Last Week Tonight, John Oliver: Miss America Pageant with Kathy Griffin & Hunk

The recent Miss America Pageant prompts John Oliver – with Kathy Griffin, to stage the First Annual ‘This Week Tonight Pageant.’ First – I think John speaks for most of us when he alludes to ‘Miss America’ asking ‘How in the (bleep) is this still a ‘thing?’

Any illusion that the pageant is based upon mere physicality is clearly belied by the Q&A section where contestants anualyze and answer serious world problems – within 20 seconds, Of course they are clad in evening gowns or bathing suits. However, we’ve come a long way baby! A clip from early pageant days shows judges openly awarding points for a shapely head, torso and presumably a set of gams! It’s a lot like judging conformation at a horse show.

Things have changed so much! Now that Birther Donald Trump owns the contest, it’s about scholarships, smaller bathing suits and tax free status. John found out  that the pageant’s claim to be “The world’s largest scholarship provider to women” falls a little short.
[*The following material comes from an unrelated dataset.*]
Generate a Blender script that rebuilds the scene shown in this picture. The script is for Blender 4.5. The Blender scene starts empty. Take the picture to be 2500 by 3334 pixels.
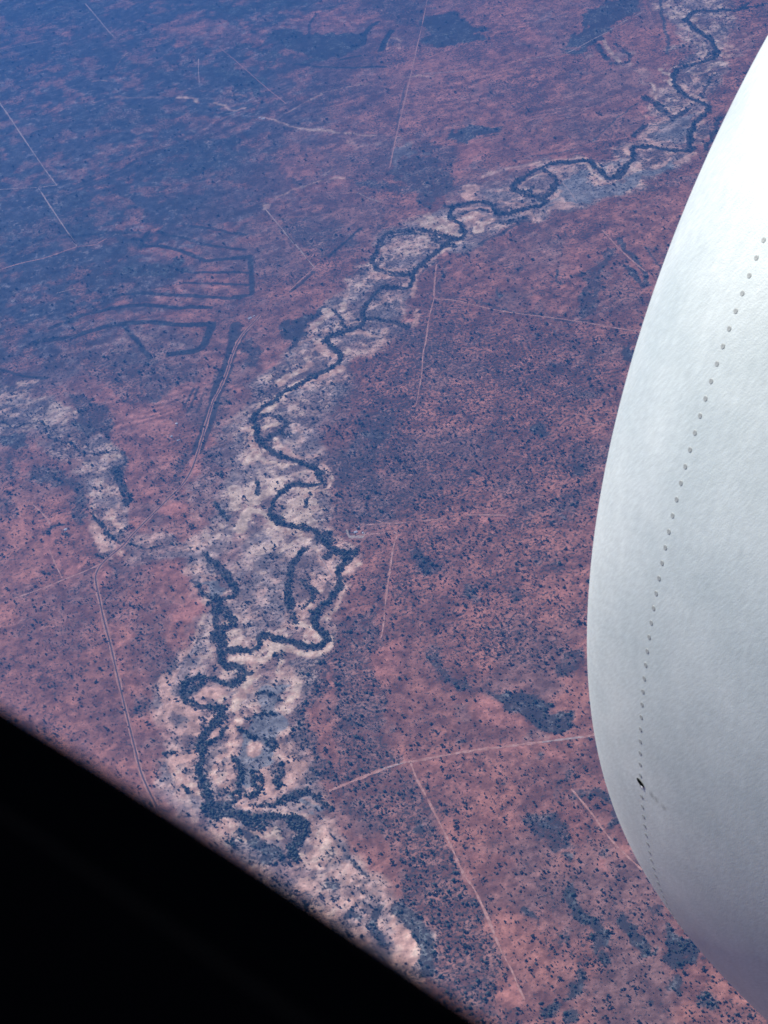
import bpy, math
import numpy as np
from mathutils import Matrix, Vector

C = bpy.context.scene.collection
S = bpy.context.scene
R_ = math.radians

# ------------------------------------------------------------------ camera
H = 9000.0                      # flight height in metres
FPX, CX, CY = 6500.0, 1250.0, 1667.0   # focal length and centre of a 2500 x 3334 frame
DIP, ROLL = R_(38.0), R_(12.0)
vF = np.array([0, math.cos(DIP), -math.sin(DIP)])
_r = np.array([1.0, 0, 0]); _u = np.array([0, math.sin(DIP), math.cos(DIP)])
vR = math.cos(ROLL) * _r - math.sin(ROLL) * _u
vU = math.sin(ROLL) * _r + math.cos(ROLL) * _u
CAM = np.array([0.0, 0, 0])      # the aircraft is at the origin (keeps near things exact); the land lies at z = GZ
GZ = -H
cam = bpy.data.cameras.new('camera'); co = bpy.data.objects.new('camera', cam); C.objects.link(co)
co.matrix_world = Matrix(((vR[0], vU[0], -vF[0], CAM[0]), (vR[1], vU[1], -vF[1], CAM[1]),
                          (vR[2], vU[2], -vF[2], CAM[2]), (0, 0, 0, 1)))
cam.sensor_fit = 'VERTICAL'; cam.sensor_height = 24.0
cam.lens = FPX / 3334 * 24.0
cam.clip_start = 0.01; cam.clip_end = 200000
cam.dof.use_dof = True; cam.dof.focus_distance = 9.0; cam.dof.aperture_fstop = 46.8 / 2.8
S.camera = co

# ------------------------------------------------------------------ light
SUN_EL = R_(46.0)
sun_h = np.array([-0.63, 0.777]); sun_h /= np.linalg.norm(sun_h)
SUN = np.array([sun_h[0] * math.cos(SUN_EL), sun_h[1] * math.cos(SUN_EL), math.sin(SUN_EL)])
w = bpy.data.worlds.new('World'); S.world = w; w.use_nodes = True
nt = w.node_tree
sky = nt.nodes.new('ShaderNodeTexSky'); sky.sky_type = 'NISHITA'; sky.sun_disc = False
sky.sun_elevation = SUN_EL; sky.sun_rotation = math.atan2(SUN[0], SUN[1]); sky.altitude = 3000
bgn = nt.nodes['Background']; bgn.inputs[1].default_value = 0.05
nt.links.new(sky.outputs[0], bgn.inputs[0])
sl = bpy.data.lights.new('sun', 'SUN'); sl.energy = 4.0; sl.angle = R_(0.5); sl.color = (1, 0.96, 0.9)
so = bpy.data.objects.new('sun', sl); C.objects.link(so)
so.rotation_mode = 'QUATERNION'; so.rotation_quaternion = Vector(SUN).to_track_quat('Z', 'Y')
S.view_settings.view_transform = 'Standard'; S.view_settings.look = 'None'
S.view_settings.exposure = 1.07; S.view_settings.gamma = 1.0

# ------------------------------------------------------------------ helpers
rng = np.random.default_rng(11)

def tag(o, label=None, cat=None, group=None, kind=None):
    if label: o['label'] = label
    if cat: o['category'] = cat
    if group: o['group'] = group
    if kind: o['kind'] = kind
    return o

def mesh(name, verts, faces, mats=(), parent=None, smooth=False, midx=None):
    me = bpy.data.meshes.new(name)
    verts = np.asarray(verts, np.float32)
    if isinstance(faces, np.ndarray):
        n, k = faces.shape
        me.vertices.add(len(verts)); me.vertices.foreach_set('co', verts.ravel())
        me.loops.add(n * k); me.loops.foreach_set('vertex_index', faces.astype(np.int32).ravel())
        me.polygons.add(n); me.polygons.foreach_set('loop_start', np.arange(0, n * k, k, dtype=np.int32))
    else:
        me.from_pydata(verts.tolist(), [], faces)
    for m in (mats if isinstance(mats, (list, tuple)) else [mats]): me.materials.append(m)
    if smooth: me.polygons.foreach_set('use_smooth', np.ones(len(me.polygons), bool))
    if midx is not None: me.polygons.foreach_set('material_index', np.asarray(midx, np.int32))
    me.update(calc_edges=True)
    o = bpy.data.objects.new(name, me); C.objects.link(o)
    if parent: o.parent = parent
    return o

def empty(name, loc=(0, 0, 0)):
    o = bpy.data.objects.new(name, None); C.objects.link(o); o.location = loc
    return o

def mat(name, col, rough=0.9, metal=0.0, spec=0.3):
    m = bpy.data.materials.new(name); m.use_nodes = True
    b = m.node_tree.nodes['Principled BSDF']
    b.inputs['Base Color'].default_value = (*col, 1); b.inputs['Roughness'].default_value = rough
    b.inputs['Metallic'].default_value = metal; b.inputs['Specular IOR Level'].default_value = spec
    return m

def noisy(name, c1, c2, scale, rough=0.9, detail=4.0, coords='Object', spec=0.2, lo=0.35, hi=0.65):
    m = mat(name, c1, rough, 0, spec); t = m.node_tree; b = t.nodes['Principled BSDF']
    tc = t.nodes.new('ShaderNodeTexCoord'); n = t.nodes.new('ShaderNodeTexNoise')
    n.inputs['Scale'].default_value = scale; n.inputs['Detail'].default_value = detail
    r = t.nodes.new('ShaderNodeValToRGB')
    r.color_ramp.elements[0].position = lo; r.color_ramp.elements[0].color = (*c1, 1)
    r.color_ramp.elements[1].position = hi; r.color_ramp.elements[1].color = (*c2, 1)
    t.links.new(tc.outputs[coords], n.inputs['Vector']); t.links.new(n.outputs[0], r.inputs[0])
    t.links.new(r.outputs[0], b.inputs['Base Color'])
    return m

_tab = np.random.default_rng(5).random((256, 256)).astype(np.float32)
def noise(x, y, scale, seed=0):
    """smooth value noise, 0..1, one lattice cell every `scale` metres"""
    a = 0.6 + seed * 1.3
    u = (x * math.cos(a) + y * math.sin(a)) / scale + seed * 17.3 + 1000.5
    v = (-x * math.sin(a) + y * math.cos(a)) / scale + seed * 41.7 + 1000.5
    i = np.floor(u).astype(np.int32); j = np.floor(v).astype(np.int32)
    fu = (u - i).astype(np.float32); fv = (v - j).astype(np.float32)
    fu = fu * fu * (3 - 2 * fu); fv = fv * fv * (3 - 2 * fv)
    i0 = i & 255; i1 = (i + 1) & 255; j0 = j & 255; j1 = (j + 1) & 255
    return (_tab[i0, j0] * (1 - fu) + _tab[i1, j0] * fu) * (1 - fv) + (_tab[i0, j1] * (1 - fu) + _tab[i1, j1] * fu) * fv

def fbm(x, y, scale, seed=0, octv=4):
    t = 0; a = 1.0; s = 0
    for k in range(octv):
        t = t + a * noise(x, y, scale / 2 ** k, seed + k * 3); s += a; a *= 0.55
    return t / s

def sstep(x, a, b):
    t = np.clip((x - a) / (b - a), 0, 1); return t * t * (3 - 2 * t)

# survey sheets: each letter is a map sheet with its own origin and scale in the aerial survey frame
SH = {'A': (0, 0, .4822), 'B': (700, 0, .4822), 'C': (1400, 0, .4822), 'D': (0, 700, .4822), 'E': (700, 700, .4822),
      'F': (1300, 700, .4822), 'G': (0, 1400, .4822), 'H': (600, 1400, .4822), 'I': (1200, 1400, .4822),
      'J': (400, 2000, .4822), 'K': (1100, 2100, .4822), 'L': (1300, 2534, .4822), 'M': (1700, 2534, .4822),
      'P': (1800, 0, .6329), 'Q': (0, 0, 1.0), 'Z': (0, 0, 1.507),
      'R': (850, 2650, .4822), 'S': (400, 2200, .4822)}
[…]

Zillionaire Birther Donald Trump – who could use some ‘butt glue’ under that thing on his head, is not in this for charitable reasons. <gasp!> The pageant claims to provide $45 million in scholarships. In reality, there is a bit of a shortfall. Trump’s scholarship program provided approximately $500 thousand. Oddly, their tax status reflect the higher figure.

Kathy Griffin has no problem with the bathing suit competition as a requirement for earning a scholarship – as long as men are subject to the same demeaning process. Enter Giuseppe. The shirtless men’s model competes against  witty, smart host John Oliver. While John obviously outshines the shirtless one, Guiseppe wins the tiara. Summing up outsider Giuseppe’s win, Kathy is frank, and admits ” I look at Guiseppe and I want to have sex with him.” Griffin continues, ” I look at you (Oliver) and I want to have sex with Giuseppe.”  She hasn’t even seen his talent competition or bathing suit segment! I’ll bet he can spin plates while peddling a unicycle and outlining a sensible plan to defeat ISIS!  What that? He doesn’t really need to, does he.